• [Source material]
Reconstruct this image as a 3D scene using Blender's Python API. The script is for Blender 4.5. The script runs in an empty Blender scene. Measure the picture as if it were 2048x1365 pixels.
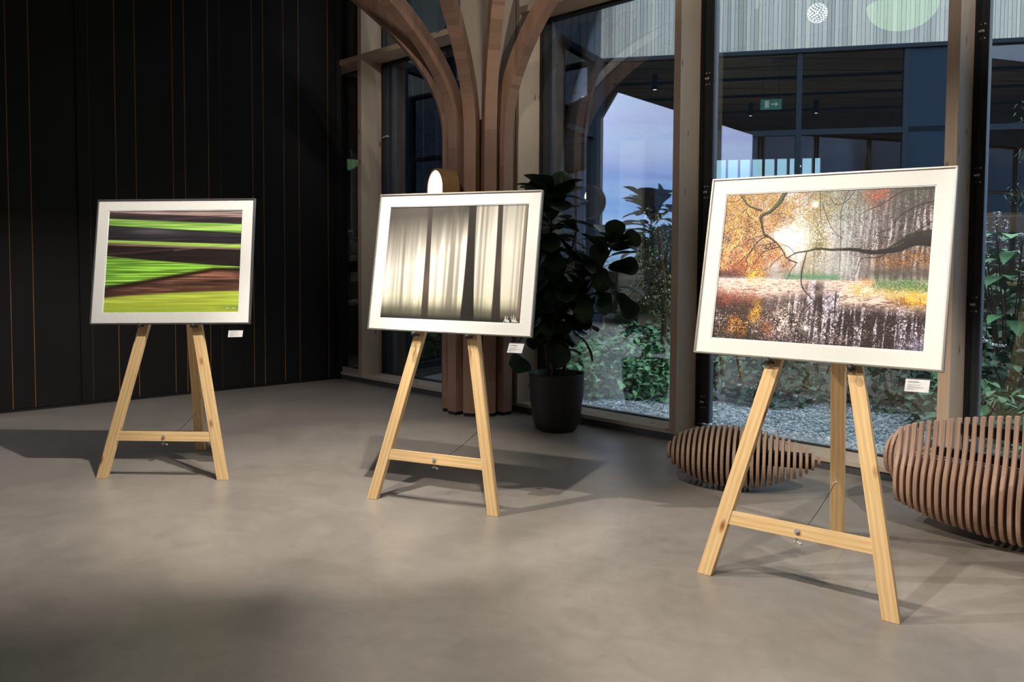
import bpy, bmesh, math, random
import numpy as np
from mathutils import Vector, Matrix

PI = math.pi
scene = bpy.context.scene
col = scene.collection

# ------------------------------------------------------------------ helpers
class MB:
    """collects shapes into one mesh"""
    def __init__(s): s.v = []; s.f = []; s.mi = []; s.tone = []
    def add(s, vs, fs, mi=0, tone=None):
        b = len(s.v); s.v += [tuple(p) for p in vs]
        for f in fs: s.f.append(tuple(b + i for i in f)); s.mi.append(mi)
        s.tone += [tone if tone is not None else 0.5] * len(vs)
        return s
    def box(s, x0, x1, y0, y1, z0, z1, mi=0, tone=None):
        v = [(x0,y0,z0),(x1,y0,z0),(x1,y1,z0),(x0,y1,z0),(x0,y0,z1),(x1,y0,z1),(x1,y1,z1),(x0,y1,z1)]
        return s.add(v, [(0,3,2,1),(4,5,6,7),(0,1,5,4),(1,2,6,5),(2,3,7,6),(3,0,4,7)], mi, tone)
    def prism(s, poly, h0, h1, fn, mi=0, tone=None):
        """poly: 2D points, fn(a,b,h)->3D ; caps and sides"""
        n = len(poly)
        v = [fn(a,b,h0) for a,b in poly] + [fn(a,b,h1) for a,b in poly]
        f = [tuple(range(n))[::-1], tuple(range(n, 2*n))]
        f += [(i,(i+1)%n,n+(i+1)%n,n+i) for i in range(n)]
        return s.add(v, f, mi, tone)
    def tube(s, pts, r, n=8, mi=0, caps=True):
        pts = [Vector(p) for p in pts]; rs = r if isinstance(r, (list, tuple)) else [r]*len(pts)
        V = []; F = []
        prev = None
        for i, p in enumerate(pts):
            t = (pts[min(i+1,len(pts)-1)] - pts[max(i-1,0)]).normalized()
            if prev is None:
                a = Vector((0,0,1)) if abs(t.z) < .9 else Vector((1,0,0))
                x = t.cross(a).normalized()
            else:
                x = (prev - t*prev.dot(t)).normalized()
            prev = x; y = t.cross(x)
            for k in range(n):
                th = 2*PI*k/n; V.append(p + (x*math.cos(th) + y*math.sin(th))*rs[i])
        for i in range(len(pts)-1):
            for k in range(n):
                F.append((i*n+k, i*n+(k+1)%n, (i+1)*n+(k+1)%n, (i+1)*n+k))
        if caps: F.append(tuple(range(n))[::-1]); F.append(tuple((len(pts)-1)*n+k for k in range(n)))
        return s.add(V, F, mi)
    def lathe(s, prof, n=48, c=(0,0), mi=0):
        V = []; F = []
        for r, z in prof:
            for k in range(n):
                th = 2*PI*k/n; V.append((c[0]+r*math.cos(th), c[1]+r*math.sin(th), z))
        for i in range(len(prof)-1):
            for k in range(n):
                F.append((i*n+k, i*n+(k+1)%n, (i+1)*n+(k+1)%n, (i+1)*n+k))
        return s.add(V, F, mi)
    def sphere(s, c, r, n=12, m=8, mi=0, sc=(1,1,1)):
        V = [(c[0], c[1], c[2]-r*sc[2])]; F = []
        for j in range(1, m):
            ph = -PI/2 + PI*j/m
            for k in range(n):
                th = 2*PI*k/n
                V.append((c[0]+r*sc[0]*math.cos(ph)*math.cos(th), c[1]+r*sc[1]*math.cos(ph)*math.sin(th), c[2]+r*sc[2]*math.sin(ph)))
        V.append((c[0], c[1], c[2]+r*sc[2])); L = len(V)-1
        for k in range(n): F.append((0, 1+(k+1)%n, 1+k)); F.append((L, 1+(m-2)*n+k, 1+(m-2)*n+(k+1)%n))
        for j in range(m-2):
            for k in range(n):
                F.append((1+j*n+k, 1+j*n+(k+1)%n, 1+(j+1)*n+(k+1)%n, 1+(j+1)*n+k))
        return s.add(V, F, mi)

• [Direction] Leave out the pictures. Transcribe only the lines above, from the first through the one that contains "col = scene.collection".

• [Task response]
Reconstruct this image as a 3D scene using Blender's Python API. The script is for Blender 4.5. The script runs in an empty Blender scene. Measure the picture as if it were 2048x1365 pixels.
import bpy, bmesh, math, random
import numpy as np
from mathutils import Vector, Matrix

PI = math.pi
scene = bpy.context.scene
col = scene.collection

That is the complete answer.